Quel est votre rapport à la montre ? 

J’aime depuis toujours l’objet et la fonction, comme pour la plume et le
papier. Je tiens encore un journal, j’ai des stylos dans mon sac. Le téléphone, que j’ai tendance à ne pas décrocher après 21 h et le week-end, ne me renseigne pas vraiment sur le temps qui passe. J’adore les montres, qui selon leur taille, ou la façon dont on les porte, témoignent de nos habitudes. J’aime beaucoup mon téléphone, mais je suis très contente de pouvoir l’abandonner de temps en temps ou l’oublier dans une pièce. En revanche, pour moi, la montre reste essentielle. On voit que je suis née dans les années 80 et pas dans les années 2000 (rires). Il y a des horloges dans presque chaque pièce de ma maison. Des radios aussi, d’ailleurs.  

Il y a aussi des rituels et des gestes liés au fait de porter une montre… 

Je pose toujours mon journal à côté du livre que je suis en train de lire, et sur lequel je dépose mes bagues et ma montre. J’aime l’avoir sur moi, j’aime la déposer à un endroit précis, dans la coupelle de la salle de bains ou dans celle à côté du lit. Je suis attachée aux endroits où ces objets symboliques se posent. L’avantage de la Baignoire, c’est qu’elle définit un temps rond, un temps doux, un temps sans angles. J’ai longtemps porté une Tank de Cartier, elle était très confortable et il fallait faire attention de l’enlever avant de faire la vaisselle ou de donner le bain aux enfants. J’aime autant voir les montres vivre que les
retrouver près de l’évier, ou posées sur le bureau quand je dessine.

lou doillon

Quel est votre rapport au temps qui passe ? 

C’est mon plus grand vertige, mais il n’est paradoxalement pas relié à une temporalité, ni des gens ni de moi-même. Ça ne me ravit pas de me dire que dans 40 ou 50 ans, je ne serai plus là, mais ça ne m’inquiète pas dans ce sens-là, je m’en suis rendu compte plus tard. Je me souviens de ma toute première crise d’angoisse, je devais avoir six ans, quand on m’a appris à lire l’heure. Je me suis effondrée en me disant il ne sera plus jamais 10h14 ce même jour de cette année. La violence de cette chose-là, qui n’est pas associée à des personnes en particulier, cette idée du temps qui passe inéluctablement fonde probablement la raison pour laquelle je fais des choses, et celle pour laquelle je pense
toujours systématiquement que je n’en fais pas assez. Je me bats en permanence contre ce temps-là.

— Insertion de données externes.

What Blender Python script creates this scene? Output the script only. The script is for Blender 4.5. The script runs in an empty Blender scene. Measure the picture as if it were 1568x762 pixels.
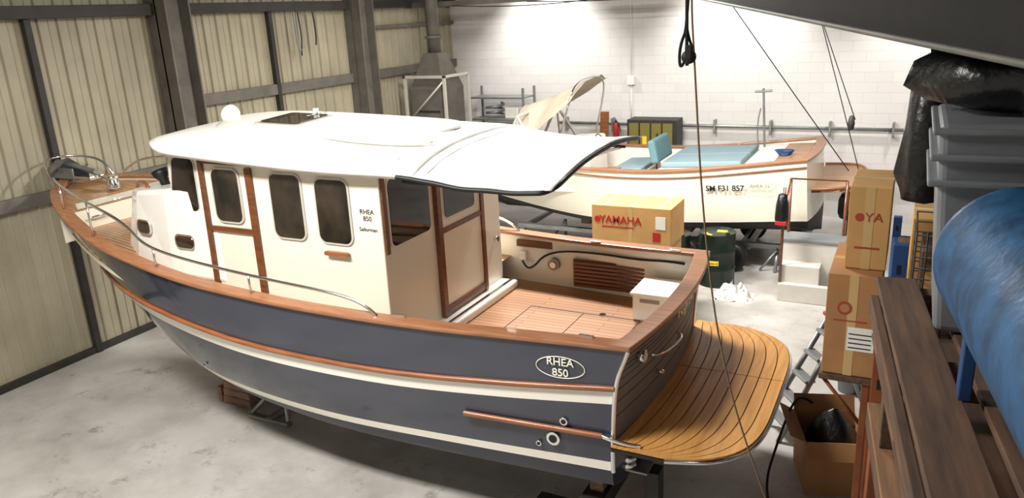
import bpy, math, random, bmesh
from mathutils import Vector, Matrix, noise
random.seed(7)
scene=bpy.context.scene
C=bpy.context.collection
# ------------------------------------------------------------------ materials
def lin(c): return tuple(((x/255)/12.92 if x/255<=.04045 else (((x/255)+.055)/1.055)**2.4) for x in c)+(1,)
def mat(name,rgb,rough=.5,metal=0,coat=0,var=0,vscale=4,bump=0,bscale=40,rgb2=None,spec=None,emit=0):
    m=bpy.data.materials.new(name);m.use_nodes=True;nt=m.node_tree;b=nt.nodes['Principled BSDF']
    b.inputs['Base Color'].default_value=lin(rgb);b.inputs['Roughness'].default_value=rough;b.inputs['Metallic'].default_value=metal
    if coat: b.inputs['Coat Weight'].default_value=coat;b.inputs['Coat Roughness'].default_value=.05
    if spec is not None: b.inputs['Specular IOR Level'].default_value=spec
    tc=nt.nodes.new('ShaderNodeTexCoord')
    if var or rgb2:
        n=nt.nodes.new('ShaderNodeTexNoise');n.inputs['Scale'].default_value=vscale;n.inputs['Detail'].default_value=6
        nt.links.new(tc.outputs['Object'],n.inputs['Vector'])
        r=nt.nodes.new('ShaderNodeValToRGB');c=lin(rgb)
        r.color_ramp.elements[0].position=.35;r.color_ramp.elements[1].position=.65
        c2=lin(rgb2) if rgb2 else tuple(x*(1-var) for x in c[:3])+(1,)
        r.color_ramp.elements[0].color=c2;r.color_ramp.elements[1].color=c
        nt.links.new(n.outputs['Fac'],r.inputs['Fac']);nt.links.new(r.outputs['Color'],b.inputs['Base Color'])
    if bump:
        n=nt.nodes.new('ShaderNodeTexNoise');n.inputs['Scale'].default_value=bscale;n.inputs['Detail'].default_value=4
        nt.links.new(tc.outputs['Object'],n.inputs['Vector'])
        bp=nt.nodes.new('ShaderNodeBump');bp.inputs['Strength'].default_value=bump;bp.inputs['Distance'].default_value=.02
        nt.links.new(n.outputs['Fac'],bp.inputs['Height']);nt.links.new(bp.outputs['Normal'],b.inputs['Normal'])
    if emit:
        b.inputs['Emission Color'].default_value=lin(rgb);b.inputs['Emission Strength'].default_value=emit
    return m
def woodmat(name,a,b_,rough=.35,coat=.3,stretch=(1,12,12),scale=3):
    m=mat(name,a,rough,0,coat);nt=m.node_tree;b=nt.nodes['Principled BSDF']
    tc=nt.nodes.new('ShaderNodeTexCoord');mp=nt.nodes.new('ShaderNodeMapping');mp.inputs['Scale'].default_value=stretch
    n=nt.nodes.new('ShaderNodeTexNoise');n.inputs['Scale'].default_value=scale;n.inputs['Detail'].default_value=8
    r=nt.nodes.new('ShaderNodeValToRGB');r.color_ramp.elements[0].position=.3;r.color_ramp.elements[1].position=.7
    r.color_ramp.elements[0].color=lin(b_);r.color_ramp.elements[1].color=lin(a)
    nt.links.new(tc.outputs['Object'],mp.inputs[0]);nt.links.new(mp.outputs[0],n.inputs['Vector']);nt.links.new(n.outputs['Fac'],r.inputs[0]);nt.links.new(r.outputs[0],b.inputs['Base Color'])
    return m
def plankmat(name,a,b_,gap,w=.055,L=1.6,mortar=.006,swap=False,rough=.45,coat=.1):
    m=mat(name,a,rough,0,coat);nt=m.node_tree;b=nt.nodes['Principled BSDF']
    tc=nt.nodes.new('ShaderNodeTexCoord');br=nt.nodes.new('ShaderNodeTexBrick')
    br.inputs['Color1'].default_value=lin(a);br.inputs['Color2'].default_value=lin(b_);br.inputs['Mortar'].default_value=lin(gap)
    br.inputs['Scale'].default_value=1;br.inputs['Mortar Size'].default_value=mortar;br.inputs['Brick Width'].default_value=L;br.inputs['Row Height'].default_value=w
    mp=nt.nodes.new('ShaderNodeMapping')
    if swap: mp.inputs['Rotation'].default_value=(0,0,math.pi/2)
    nt.links.new(tc.outputs['Object'],mp.inputs[0]);nt.links.new(mp.outputs[0],br.inputs['Vector']);nt.links.new(br.outputs['Color'],b.inputs['Base Color'])
    return m
M={}
M['navy']=mat('navy_gelcoat',(58,61,74),.12,0,.6)
M['navylow']=mat('navy_bottom_paint',(52,54,64),.4)
M['cream']=mat('cream_gelcoat',(233,227,211),.25,0,.4)
M['white']=mat('white_gelcoat',(246,244,238),.28,0,.3)
M['ledgeshade']=mat('beige_ledge_shade',(232,226,210),.3,0,.3)  # beige tone stands in for the shade along the roof ledge
M['stripe']=mat('cream_stripe',(250,246,234),.3)
M['teakv']=woodmat('varnished_teak',(162,100,60),(126,74,42))
M['teakrail']=woodmat('oiled_teak_rail',(170,118,82),(140,92,62),.42,.15)
M['mahog']=woodmat('mahogany_frame',(124,70,36),(88,50,26))
M['deck']=plankmat('teak_deck',(190,150,110),(174,134,94),(84,58,40))
M['sole']=plankmat('teak_cockpit_sole',(170,124,86),(156,110,74),(116,80,54),w=.07)
M['plat']=woodmat('platform_teak',(220,164,94),(190,134,70),.35,.2,(12,1,12),2)
M['caulk']=mat('black_caulk',(40,26,16),.7)
M['grey']=mat('grey_transom',(126,126,128),.6,0,0)
M['chrome']=mat('stainless_steel',(235,235,235),.14,1)
M['steel']=mat('galvanised_steel',(160,162,162),.45,.7,var=.25)
M['paintsteel']=mat('grey_painted_steel',(112,108,100),.6,.1,var=.3,vscale=3)
M['darksteel']=mat('dark_steel',(56,53,50),.6,.2,var=.3)
M['soffit']=mat('dark_soffit_board',(26,24,24),.9,0,0,var=.4,vscale=6)
M['glass']=mat('reflection_mottled_glass',(58,48,40),.04,0,0,rgb2=(18,16,15),vscale=3.5)  # brown mottling painted into the dark glass stands for uneven reflections
M['glass'].node_tree.nodes['Principled BSDF'].inputs['Specular IOR Level'].default_value=.9
M['alu']=mat('window_trim',(205,202,192),.3,.2)
M['black']=mat('black_rubber',(18,18,18),.5)
M['blackplastic']=mat('black_plastic_sheet',(16,16,17),.35,bump=.6,bscale=14)
M['canvas']=mat('white_awning_canvas',(236,236,236),.65,bump=.2,bscale=5)
M['tancanvas']=mat('tan_canvas',(200,190,170),.8,bump=.5,bscale=5)
M['card']=mat('cardboard',(204,158,98),.8,var=.12)
M['card2']=mat('cardboard_brown',(176,128,82),.8,var=.15)
M['tape']=mat('packing_tape',(200,168,112),.3)
M['red']=mat('red_print',(178,32,24),.6)
M['redfade']=mat('faded_red_print',(164,66,44),.7)
M['yellow']=mat('yellow_label',(236,206,60),.5)
M['olive']=mat('olive_panel',(120,112,50),.5)
M['label']=mat('paper_label',(238,236,228),.6)
M['blacktext']=mat('black_lettering',(20,20,20),.6)
M['gold']=mat('gold_lettering',(245,226,160),.4)
M['blue']=mat('blue_tank_paint',(48,96,140),.42,.1,var=.5,vscale=9,bump=.2,bscale=20)
M['bluerack']=mat('blue_rack_paint',(28,66,118),.5)
M['orange']=mat('orange_rack_paint',(138,74,38),.6,var=.4)
M['pallet']=woodmat('pallet_wood',(106,78,58),(66,48,38),.8,0,(10,1,10),3)
M['palletlight']=woodmat('pallet_wood_fresh',(142,104,72),(106,76,52),.8,0,(10,1,10),3)
M['oldwood']=woodmat('old_timber',(160,128,108),(110,84,72),.85,0,(2,10,10),3)
M['teal']=mat('teal_cushion',(136,160,168),.8,bump=.1)
M['tealdark']=mat('teal_cushion_dark',(100,136,144),.8,bump=.1)
M['oil']=mat('dark_green_drum',(20,36,28),.35,.2)
M['shellwhite']=mat('hull_cream',(234,228,210),.25,0,.4)
M['antifoul']=mat('black_antifoul',(24,23,24),.6)
M['rope']=mat('hemp_rope',(120,98,72),.9)
M['blackrope']=mat('black_rope',(24,24,26),.9)
M['rag']=mat('white_rag',(225,222,215),.9,bump=.5,bscale=12)
M['greyplastic']=mat('grey_plastic_bin',(128,132,136),.45,var=.15)
M['stepwhite']=mat('white_step_paint',(214,210,200),.6,var=.12)
M['beige']=mat('beige_wall_sheet',(172,164,141),.55,.0,var=.2,vscale=1.2)
M['ceil']=mat('ceiling_sheet',(140,138,132),.7)
M['redpipe']=mat('red_pipe_paint',(190,40,36),.5)
m=mat('concrete_floor',(196,193,188),.4);nt=m.node_tree;b=nt.nodes['Principled BSDF'];tc=nt.nodes.new('ShaderNodeTexCoord')
n1=nt.nodes.new('ShaderNodeTexNoise');n1.inputs['Scale'].default_value=.9;n1.inputs['Detail'].default_value=10;n1.inputs['Roughness'].default_value=.65
r1=nt.nodes.new('ShaderNodeValToRGB');r1.color_ramp.elements[0].position=.28;r1.color_ramp.elements[1].position=.6
r1.color_ramp.elements[0].color=lin((158,153,147));r1.color_ramp.elements[1].color=lin((198,195,190))
n2=nt.nodes.new('ShaderNodeTexNoise');n2.inputs['Scale'].default_value=2.2;n2.inputs['Detail'].default_value=14;n2.inputs['Roughness'].default_value=.8
r2=nt.nodes.new('ShaderNodeValToRGB');r2.color_ramp.elements[0].position=.32;r2.color_ramp.elements[1].position=.44
r2.color_ramp.elements[0].color=lin((140,126,110));r2.color_ramp.elements[1].color=(1,1,1,1)
mx=nt.nodes.new('ShaderNodeMix');mx.data_type='RGBA';mx.blend_type='MULTIPLY';mx.inputs[0].default_value=.8
for n in(n1,n2): nt.links.new(tc.outputs['Object'],n.inputs['Vector'])
nt.links.new(n1.outputs['Fac'],r1.inputs[0]);nt.links.new(n2.outputs['Fac'],r2.inputs[0]);nt.links.new(r1.outputs[0],mx.inputs[6]);nt.links.new(r2.outputs[0],mx.inputs[7]);nt.links.new(mx.outputs[2],b.inputs['Base Color'])
M['floor']=m
m=mat('white_painted_blockwork',(232,229,224),.7);nt=m.node_tree;b=nt.nodes['Principled BSDF'];tc=nt.nodes.new('ShaderNodeTexCoord')
sp=nt.nodes.new('ShaderNodeSeparateXYZ');cb=nt.nodes.new('ShaderNodeCombineXYZ');br=nt.nodes.new('ShaderNodeTexBrick')
br.inputs['Scale'].default_value=1;br.inputs['Brick Width'].default_value=.5;br.inputs['Row Height'].default_value=.2;br.inputs['Mortar Size'].default_value=.006;br.inputs['Mortar Smooth'].default_value=.5
br.inputs['Color1'].default_value=lin((222,219,216));br.inputs['Color2'].default_value=lin((217,214,211));br.inputs['Mortar'].default_value=lin((205,202,197))
nt.links.new(tc.outputs['Object'],sp.inputs[0]);nt.links.new(sp.outputs[0],cb.inputs[0]);nt.links.new(sp.outputs[2],cb.inputs[1]);nt.links.new(cb.outputs[0],br.inputs['Vector'])
bp=nt.nodes.new('ShaderNodeBump');bp.inputs['Strength'].default_value=.3;bp.inputs['Distance'].default_value=.006;bp.invert=True
nt.links.new(br.outputs['Fac'],bp.inputs['Height']);nt.links.new(bp.outputs['Normal'],b.inputs['Normal']);nt.links.new(br.outputs['Color'],b.inputs['Base Color'])
M['block']=m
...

Un temps pas très clair dans ma tête, sachant qu’en plus il y a l’ambivalence que je suis quelqu’un qui aime énormément prendre mon temps. Je passe mon temps à établir mon planning pour le jour d’après, le suivant et ainsi de suite. À faire des listes, des listes, des listes. Ma peur se joue exactement là, et en même temps, c’est grâce à elle que je travaille le plus. Et c’est peut-être pour ça aussi que j’ai eu tant plaisir à faire des enfants parce que là, c’est le temps qui passe de la manière la plus jolie du monde. L’évolution est essentielle, et c’est une façon de rester présente aussi. Je travaille beaucoup sur la récurrence, sur ce qui part, ce qui revient. Les choses cycliques sont celles qui me plaisent le plus. Mes chansons ressemblent à des ritournelles, avec des accords qui reviennent systématiquement.

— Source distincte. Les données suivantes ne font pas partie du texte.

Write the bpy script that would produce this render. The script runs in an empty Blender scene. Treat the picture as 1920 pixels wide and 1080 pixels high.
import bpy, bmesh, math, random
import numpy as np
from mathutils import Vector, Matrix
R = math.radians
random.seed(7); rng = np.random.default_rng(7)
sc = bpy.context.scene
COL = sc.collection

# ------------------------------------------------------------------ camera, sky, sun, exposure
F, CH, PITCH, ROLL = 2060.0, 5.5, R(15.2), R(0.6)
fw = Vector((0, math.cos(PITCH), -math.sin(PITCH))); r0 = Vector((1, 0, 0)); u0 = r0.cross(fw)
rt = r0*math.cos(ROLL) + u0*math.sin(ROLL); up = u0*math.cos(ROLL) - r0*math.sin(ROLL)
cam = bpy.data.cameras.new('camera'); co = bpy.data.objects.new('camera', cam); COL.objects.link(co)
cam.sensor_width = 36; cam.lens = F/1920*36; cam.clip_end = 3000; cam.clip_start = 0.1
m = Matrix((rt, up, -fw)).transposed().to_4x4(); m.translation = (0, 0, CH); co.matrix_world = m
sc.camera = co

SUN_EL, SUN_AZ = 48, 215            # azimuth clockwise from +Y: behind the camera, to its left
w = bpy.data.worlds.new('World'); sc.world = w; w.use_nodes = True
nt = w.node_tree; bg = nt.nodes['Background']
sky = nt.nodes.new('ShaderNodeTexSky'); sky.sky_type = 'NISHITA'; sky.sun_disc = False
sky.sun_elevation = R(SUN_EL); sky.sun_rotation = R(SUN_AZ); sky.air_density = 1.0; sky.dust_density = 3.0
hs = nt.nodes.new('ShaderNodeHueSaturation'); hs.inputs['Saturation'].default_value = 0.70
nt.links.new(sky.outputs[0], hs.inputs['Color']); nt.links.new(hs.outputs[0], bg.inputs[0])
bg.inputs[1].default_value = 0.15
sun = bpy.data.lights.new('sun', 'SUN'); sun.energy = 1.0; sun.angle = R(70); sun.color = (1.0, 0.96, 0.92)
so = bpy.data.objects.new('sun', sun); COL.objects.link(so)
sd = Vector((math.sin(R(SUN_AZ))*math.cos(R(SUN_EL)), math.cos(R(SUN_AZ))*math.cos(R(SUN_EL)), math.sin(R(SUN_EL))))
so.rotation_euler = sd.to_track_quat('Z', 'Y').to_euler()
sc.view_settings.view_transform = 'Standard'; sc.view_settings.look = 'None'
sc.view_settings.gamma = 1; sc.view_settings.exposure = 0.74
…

La démarche artistique conduit aussi à laisser une empreinte…

On oscille entre la tentation de marquer son territoire et celle de marquer son temps. Et les enfants permettent d’accepter celui qui passe, parce que, heureusement, à un moment donné, on est content de les voir commencer à marcher, avoir des amis, quitter la maison. J’en ai un de 21 ans, un autre âgé d’un an, donc je recommence un cycle. Je trouve ça heureux qu’en toute chose, face à la peur, face à la peine, le temps travaille pour nous. Il y a un temps pour tout, un temps pour être là, un temps pour être jeune, un temps pour l’être moins, il y a un temps pour partir, et ils sont importants, ces temps-là. Parce qu’il y a aussi le temps que le corps et le cœur prennent à s’en remettre. Je trouve ça assez équilibré, cette histoire. Ce qui est intéressant avec le temps mesuré, c’est qu’on l’a inventé. Il passait de toute façon.